SME Times News Bureau | 27 Aug, 2019
Global rating agency Fitch Ratings on Monday the subdued
demand conditions that led to weak performance by Indian automakers in the
first quarter of 2019-20, will likely persist before improving in the coming
quarters.
"We expect overall domestic auto sales volume to
decline in FY20, although volumes may stabilise in the coming quarters due to
government's focus on improving liquidity at lenders and recent measures to revive
auto demand," Fitch Ratings said.
Fitch Ratings pointed out that government's focus on improving liquidity and
recent measures to revive auto sales will stabilise volumes in the coming
quarters.
The research note assumes significance as it comes days after Finance Minister
Nirmala Sitharaman gave a major boost to the automobile industry by announcing
a slew of measures to reverse slowdown denting the sector.

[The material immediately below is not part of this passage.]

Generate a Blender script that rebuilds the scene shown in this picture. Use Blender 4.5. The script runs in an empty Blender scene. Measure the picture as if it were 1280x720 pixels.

"The improved likelihood of adequate rainfall and recent cut in interest
rates should also help demand in 2HFY20. However, the lower volumes will weigh
on automakers' profitability in FY20 and could offset the benefits from lower
commodity prices."
Last Friday, Finance Minister Nirmala Sitharaman gave a major economic boost to
diverse sectors such as NBFCs, auto, housing, MSMEs, equity markets and banking
via a slew of measures on tax surcharge, GST refunds, easier loans and demand
generation.
In terms of auto sector, Sitharaman allowed government departments to purchase
new vehicles to replace old ones.
She further announced that all vehicles purchased till March 31, 2020 shall
avail of the benefit of additional depreciation of 15 per cent. It shall
increase the higher depreciation on all vehicles to 30 per cent.
The minister said that BS IV vehicles purchased till March 31, 2020 shall
remain operational for the entire period of their registration.
She clarified that registration for both ICE and EV vehicles will continue.
At present, the sector has been impacted by a consumption slowdown which is a
culmination of several factors such as high GST rates, farm distress, stagnant
wages and liquidity constraints.
Besides, inventory pile-up at the dealership level and stock management of
unsold BS-IV vehicles have become a problem for the sector.